#### Data block
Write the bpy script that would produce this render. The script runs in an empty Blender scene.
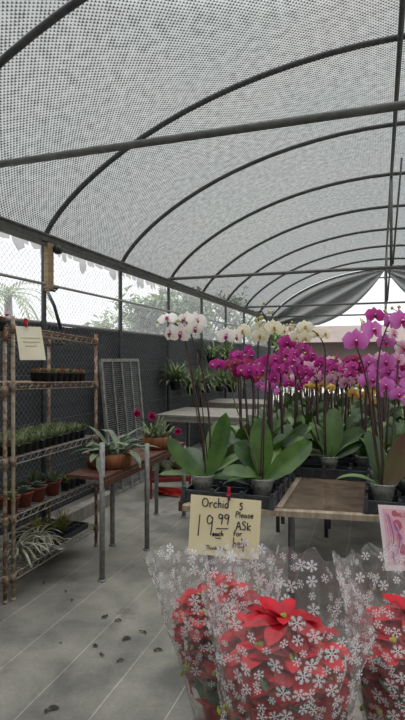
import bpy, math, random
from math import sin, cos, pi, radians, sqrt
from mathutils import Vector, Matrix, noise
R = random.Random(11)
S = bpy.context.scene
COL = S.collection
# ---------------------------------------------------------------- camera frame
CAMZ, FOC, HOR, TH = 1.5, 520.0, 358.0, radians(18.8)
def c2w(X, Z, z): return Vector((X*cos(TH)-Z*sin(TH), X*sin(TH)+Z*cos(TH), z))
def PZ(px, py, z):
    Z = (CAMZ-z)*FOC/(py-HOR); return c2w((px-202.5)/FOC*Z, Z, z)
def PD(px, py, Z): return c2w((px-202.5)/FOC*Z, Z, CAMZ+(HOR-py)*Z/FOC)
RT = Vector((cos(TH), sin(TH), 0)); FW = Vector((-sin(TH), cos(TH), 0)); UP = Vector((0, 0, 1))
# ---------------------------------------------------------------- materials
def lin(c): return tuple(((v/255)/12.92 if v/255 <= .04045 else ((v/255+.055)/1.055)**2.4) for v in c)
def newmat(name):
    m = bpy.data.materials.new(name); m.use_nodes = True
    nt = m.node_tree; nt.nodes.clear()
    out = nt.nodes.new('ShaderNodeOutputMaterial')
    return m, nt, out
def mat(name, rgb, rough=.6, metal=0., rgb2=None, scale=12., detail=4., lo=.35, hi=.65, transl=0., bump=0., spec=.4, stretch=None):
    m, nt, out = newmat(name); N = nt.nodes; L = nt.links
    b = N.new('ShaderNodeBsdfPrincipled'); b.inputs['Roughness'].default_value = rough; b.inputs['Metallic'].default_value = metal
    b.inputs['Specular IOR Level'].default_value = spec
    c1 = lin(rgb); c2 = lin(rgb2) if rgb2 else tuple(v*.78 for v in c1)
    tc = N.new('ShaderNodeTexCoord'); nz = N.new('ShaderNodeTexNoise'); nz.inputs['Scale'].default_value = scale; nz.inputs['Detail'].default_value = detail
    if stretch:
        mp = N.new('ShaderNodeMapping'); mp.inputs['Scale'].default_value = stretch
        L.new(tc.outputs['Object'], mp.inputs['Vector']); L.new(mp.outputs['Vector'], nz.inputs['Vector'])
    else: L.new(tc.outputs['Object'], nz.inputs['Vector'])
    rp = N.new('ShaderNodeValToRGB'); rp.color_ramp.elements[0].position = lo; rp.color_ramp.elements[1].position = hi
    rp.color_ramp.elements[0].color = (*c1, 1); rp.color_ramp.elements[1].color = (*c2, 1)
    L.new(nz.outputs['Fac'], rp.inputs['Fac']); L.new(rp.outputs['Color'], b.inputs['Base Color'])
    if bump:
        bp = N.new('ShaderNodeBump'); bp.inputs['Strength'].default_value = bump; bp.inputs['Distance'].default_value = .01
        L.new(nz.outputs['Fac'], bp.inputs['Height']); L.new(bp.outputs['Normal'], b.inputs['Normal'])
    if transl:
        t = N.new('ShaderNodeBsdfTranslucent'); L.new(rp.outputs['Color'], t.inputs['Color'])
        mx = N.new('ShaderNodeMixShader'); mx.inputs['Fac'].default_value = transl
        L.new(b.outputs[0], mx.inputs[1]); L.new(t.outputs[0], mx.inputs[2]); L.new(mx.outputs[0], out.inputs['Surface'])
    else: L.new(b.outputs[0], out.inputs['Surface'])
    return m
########
▶ _What to produce_: Reproduce the full listing above verbatim, with no pictures included.

▶ _In response_:
Write the bpy script that would produce this render. The script runs in an empty Blender scene.
import bpy, math, random
from math import sin, cos, pi, radians, sqrt
from mathutils import Vector, Matrix, noise
R = random.Random(11)
S = bpy.context.scene
COL = S.collection
# ---------------------------------------------------------------- camera frame
CAMZ, FOC, HOR, TH = 1.5, 520.0, 358.0, radians(18.8)
def c2w(X, Z, z): return Vector((X*cos(TH)-Z*sin(TH), X*sin(TH)+Z*cos(TH), z))
def PZ(px, py, z):
    Z = (CAMZ-z)*FOC/(py-HOR); return c2w((px-202.5)/FOC*Z, Z, z)
def PD(px, py, Z): return c2w((px-202.5)/FOC*Z, Z, CAMZ+(HOR-py)*Z/FOC)
RT = Vector((cos(TH), sin(TH), 0)); FW = Vector((-sin(TH), cos(TH), 0)); UP = Vector((0, 0, 1))
# ---------------------------------------------------------------- materials
def lin(c): return tuple(((v/255)/12.92 if v/255 <= .04045 else ((v/255+.055)/1.055)**2.4) for v in c)
def newmat(name):
    m = bpy.data.materials.new(name); m.use_nodes = True
    nt = m.node_tree; nt.nodes.clear()
    out = nt.nodes.new('ShaderNodeOutputMaterial')
    return m, nt, out
def mat(name, rgb, rough=.6, metal=0., rgb2=None, scale=12., detail=4., lo=.35, hi=.65, transl=0., bump=0., spec=.4, stretch=None):
    m, nt, out = newmat(name); N = nt.nodes; L = nt.links
    b = N.new('ShaderNodeBsdfPrincipled'); b.inputs['Roughness'].default_value = rough; b.inputs['Metallic'].default_value = metal
    b.inputs['Specular IOR Level'].default_value = spec
    c1 = lin(rgb); c2 = lin(rgb2) if rgb2 else tuple(v*.78 for v in c1)
    tc = N.new('ShaderNodeTexCoord'); nz = N.new('ShaderNodeTexNoise'); nz.inputs['Scale'].default_value = scale; nz.inputs['Detail'].default_value = detail
    if stretch:
        mp = N.new('ShaderNodeMapping'); mp.inputs['Scale'].default_value = stretch
        L.new(tc.outputs['Object'], mp.inputs['Vector']); L.new(mp.outputs['Vector'], nz.inputs['Vector'])
    else: L.new(tc.outputs['Object'], nz.inputs['Vector'])
    rp = N.new('ShaderNodeValToRGB'); rp.color_ramp.elements[0].position = lo; rp.color_ramp.elements[1].position = hi
    rp.color_ramp.elements[0].color = (*c1, 1); rp.color_ramp.elements[1].color = (*c2, 1)
    L.new(nz.outputs['Fac'], rp.inputs['Fac']); L.new(rp.outputs['Color'], b.inputs['Base Color'])
    if bump:
        bp = N.new('ShaderNodeBump'); bp.inputs['Strength'].default_value = bump; bp.inputs['Distance'].default_value = .01
        L.new(nz.outputs['Fac'], bp.inputs['Height']); L.new(bp.outputs['Normal'], b.inputs['Normal'])
    if transl:
        t = N.new('ShaderNodeBsdfTranslucent'); L.new(rp.outputs['Color'], t.inputs['Color'])
        mx = N.new('ShaderNodeMixShader'); mx.inputs['Fac'].default_value = transl
        L.new(b.outputs[0], mx.inputs[1]); L.new(t.outputs[0], mx.inputs[2]); L.new(mx.outputs[0], out.inputs['Surface'])
    else: L.new(b.outputs[0], out.inputs['Surface'])
    return m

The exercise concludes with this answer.